By leading the struggle for economic liberation on the side of black
Zimbabweans, President Mugabe has inspired the poor and dispossessed blacks
in Africa and the Diaspora to assume their individual and collective dignity and to
struggle continuously for economic emancipation, for their land rights and for
reparations against slavery and colonial subjugation. His call for just land reforms
in Zimbabwe has therefore, been echoed by the landless in Kenya, Namibia,
South Africa and among dispossessed indigenous communities in countries such
as Australia and Canada.
Leading a weakened small country, which refuses to bow down to international
pressure in the conviction that right is on its side, President Mugabe has assured
the weak nations of the world, especially those of Africa, the Caribbean and the
Pacific, that there can be equal sovereignty between big and small nations and
that principle, honesty and determination can be the bases of strength for leaders
of both small and big nations who respect human rights and human dignity and
subject themselves to international laws and conventions.

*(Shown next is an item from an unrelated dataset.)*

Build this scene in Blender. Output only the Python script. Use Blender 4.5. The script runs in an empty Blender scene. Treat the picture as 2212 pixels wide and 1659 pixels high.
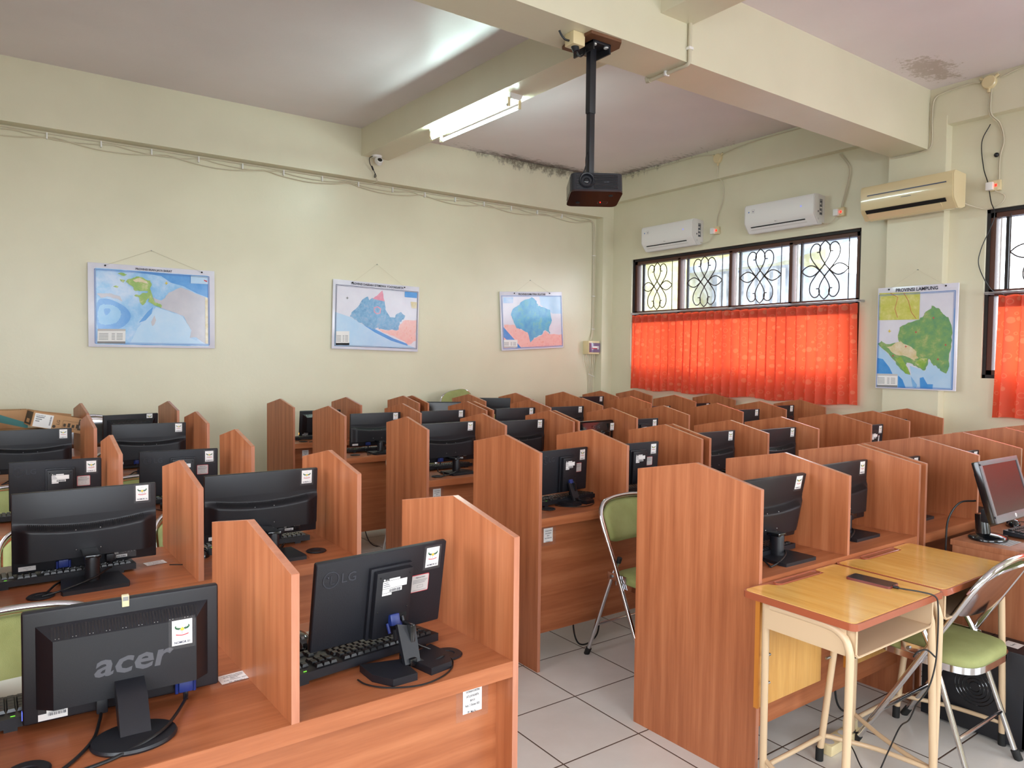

President Mugabe and
his government have always and continue to subject themselves to the values,
conventions, protocols and resolutions of the United Nations, the African Union
and SADC and join them in condemning attempts of some countries to interfere
in the internal affairs of others, especially the actions of those who seek to
impose their will upon others through military processes.
And yet, President Mugabe is the leader and Zimbabwe is the country Mr Blair
and Britain want to demonise, and condemn. We urge the progressive
international community to see through all this British hypocrisy and duplicity and
relate with Zimbabwe in a mutually supportive way, and with respect.